Dear dry cleaners,

I love you, really. My grandparents had a large laundry in Utrecht, so we had the rare luxury of picking up a package of razor-sharp folded laundry every week from my grandpa and grandma. My mother received a mangler iron for her fortieth birthday so she could also play laundry at home and we lay under hotel sheets.
Out of love for clothing, I also bring a bag to the dry cleaner every week. Beautiful sweaters, intricate dresses, but also my sheets. But I do have a few points for improvement. First: those terrible hangers. Ugly, not good for the clothes, and a waste for the environment because I think everyone throws them away. My advice: deliver the items on nice hangers and charge a deposit for them. This way they circulate and you can also do a bit of advertising for your business on those hangers.

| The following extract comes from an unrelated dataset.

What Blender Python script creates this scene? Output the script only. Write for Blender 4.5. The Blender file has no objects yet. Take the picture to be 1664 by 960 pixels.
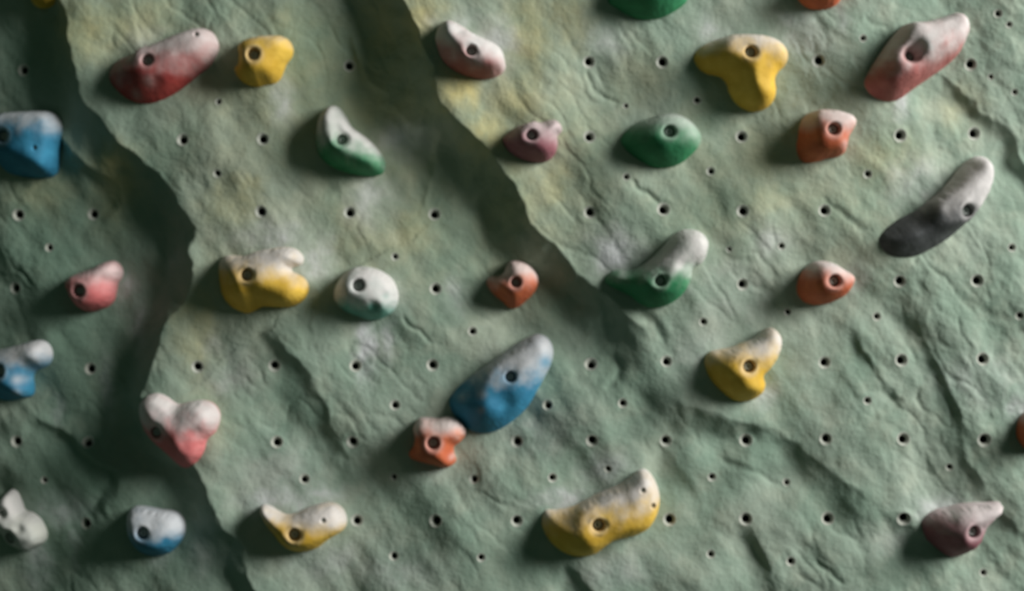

Something else: safety pins all over. Recently, there were two safety pins on each pillowcase. But maybe even four. Why? I bring my items to the dry cleaner to avoid having to deal with them myself. Now I had to remove those safety pins from all the cases and there were holes in the cotton. Another dry cleaner once pinned the label ‘this dress has been treated’ on the front of a Gucci dress. Beyond two holes in the fabric, I don't need further proof that the dress was steamed.
Then there's something else, now that I'm on the subject. I don't know if I'm alone in this, but is there anyone who likes to feel such a cardboard strip in the neck as proof that the item has been steamed? Personally, I don't. It's always a hassle to get it out, and then I've removed the cardboard, but that plastic naturally stays put and then it itches all day in my neck. You need to know which item has been steamed and which hasn't, but we live in 2021, so there must be another way to process this in the system than this prehistoric fiddling.
I probably sound like a terribly spoiled brat in the middle of the corona slump, but otherwise, I'm a fan. Everyone go to the dry cleaner!